One of the earliest Norman castles & continuously occupied buildings in Ireland

Leixlip Castle was built in 1172 by Adam de Hereford, a follower of Strongbow, one year after the Norman Invasion of Ireland, and is one of the most continuously-inhabited buildings in Ireland. Leixlip means ‘salmon leap’ in Irish and this location on the confluence of the River Liffey and the River Rye has marked the frontier between the ancient kingdoms of Leinster and Brega. This was the site of the famous Battle of Confey in 917 whereby the Viking King of Dublin defeated the Irish King of Leinster. This was also the furthest in the Liffey where longships could be rowed and the point that marked the border of ‘The Pale’ during medieval times.

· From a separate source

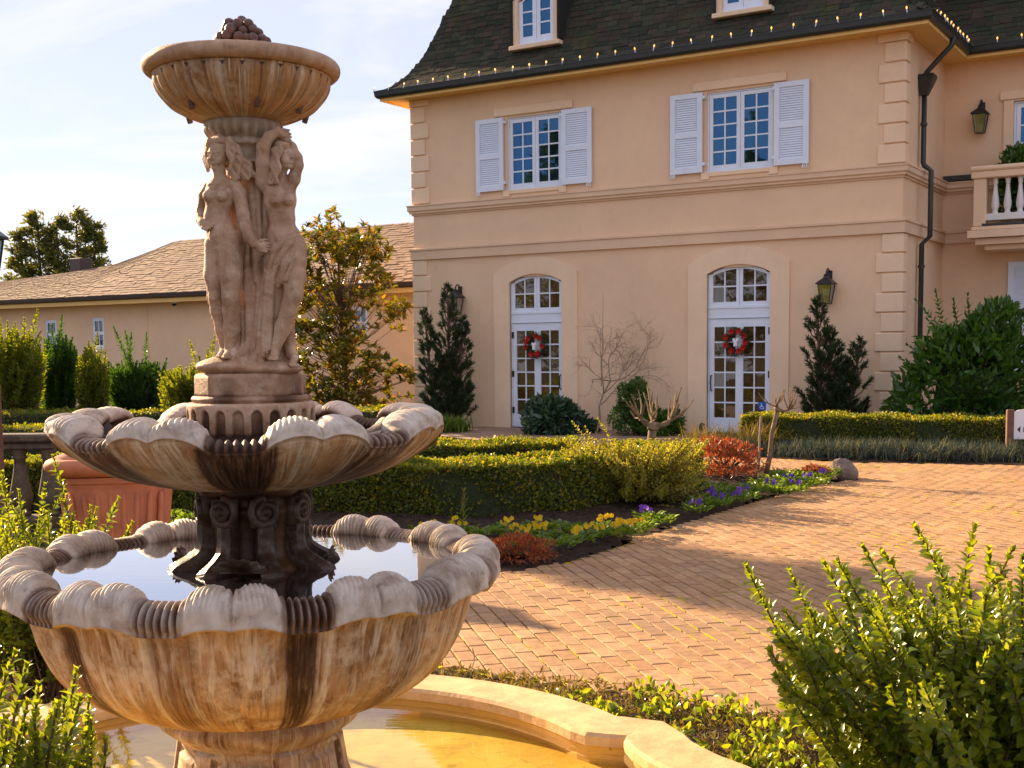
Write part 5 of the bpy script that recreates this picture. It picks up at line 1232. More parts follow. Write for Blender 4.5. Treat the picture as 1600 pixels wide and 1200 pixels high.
# ================================================================== PLANTS
def along(P, step):
    P = np.asarray(P, float); d = np.r_[0, np.cumsum(np.linalg.norm(np.diff(P, axis=0), axis=1))]; s = np.arange(0, d[-1], step)
    return np.c_[[np.interp(s, d, P[:, k]) for k in range(P.shape[1])]].T
def hedge(label, path, w, h, n, mat, loc=(0, 0, 0), leaf=(.042, .027), lab2=None, closed_ends=True, group=None, rough=.02, topn=1.6):
    """clipped hedge: rounded box swept along a path (ground line of its axis), skinned with leaves"""
    t = thing('hedge', label, 'hedge', (*path[0], 0), 0, group)
    P = smoothpath(path, 8)-np.array(path[0]); T = np.gradient(P, axis=0); T /= np.linalg.norm(T, axis=1)[:, None]; Nn = np.c_[-T[:, 1], T[:, 0]]
    c = .05; sec = [(-w/2, .0), (-w/2, h-c), (-w/2+c, h), (w/2-c, h), (w/2, h-c), (w/2, 0)]
    V = []
    for p, q in zip(P, Nn):
        for a, z in sec: V.append((*(p+q*a*.94), z*.965))
    m = len(sec); Fc = [(i*m+k, (i+1)*m+k, (i+1)*m+k+1, i*m+k+1) for i in range(len(P)-1) for k in range(m-1)]+[tuple(range(m))[::-1], tuple((len(P)-1)*m+k for k in range(m))]
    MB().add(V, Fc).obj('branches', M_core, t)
    L = np.r_[0, np.cumsum(np.linalg.norm(np.diff(P, axis=0), axis=1))]; tot = L[-1]
    per = np.array([h, w*topn, h]); s = rng.random(n)*tot; f = rng.choice(3, n, p=per/per.sum()); u = rng.random(n)
    a = np.where(f == 0, -w/2, np.where(f == 2, w/2, (u-.5)*w)); z = np.where(f == 1, h, u*h)
    no = np.stack([np.where(f == 0, -1., np.where(f == 2, 1., 0)), np.zeros(n), (f == 1)*1.], 1)
    ne = int(n*.0+ (w*h*2)/(tot*per.sum())*n); s = np.r_[s, np.where(np.arange(ne) % 2 == 0, 0, tot)]; a = np.r_[a, (rng.random(ne)-.5)*w]; z = np.r_[z, rng.random(ne)*h]
    no = np.r_[no, np.c_[np.zeros(ne), np.where(np.arange(ne) % 2 == 0, -1., 1.), np.zeros(ne)]]; n = len(s)
    B = np.c_[np.interp(s, L, P[:, 0]), np.interp(s, L, P[:, 1])]; Q = np.c_[np.interp(s, L, Nn[:, 0]), np.interp(s, L, Nn[:, 1])]; Q /= np.linalg.norm(Q, axis=1)[:, None]
    Tt = np.c_[Q[:, 1], -Q[:, 0]]
    pos = np.c_[B+Q*a[:, None], z]; nrm = np.c_[Q*no[:, :1]+Tt*no[:, 1:2], no[:, 2]]
    lump = rough*(np.sin(s*7+z*9)+np.sin(s*3.1+a*11)+rng.normal(0, .8, n)); pos += nrm*lump[:, None]
    pos[:, 2] = np.maximum(pos[:, 2], .02)
    ax = nrm*.45+rdir(n)+np.array([0, 0, .30]); ln = leaf[0]*rng.uniform(.6, 1.3, n)
    leafobj('foliage', *leaves(pos-nrm*leaf[0]*.4, ax, nrm*.9+rdir(n), ln, ln*leaf[1]/leaf[0]), mat, t); return t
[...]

Soon after the castle was built, it was used as a hunting base by King John when he was Lord of Ireland in 1185. In 1316 it withstood a 4-day siege by Edward Bruce’s army and in 1567 it was bought by Judge Nicholas White in whose family it remained until 1728. The next owner was William Conolly, of nearby Castletown House, who bought it along with 809 acres for £12,000. Famous tenants during his ownership include Archbishop Stone, the Protestant Primate (during the 1750s), the Viceroy Lord Townshend (1770s), Lord Waterpark, and Baron de Robeck (who drowned at the Salmon Leap!). In the 1920s it became the residence of the first French ambassador to the Irish Free State. In 1945 the castle was sold to William Kavanagh, prior to the purchase in April 1958 by The Hon. Desmond Guinness.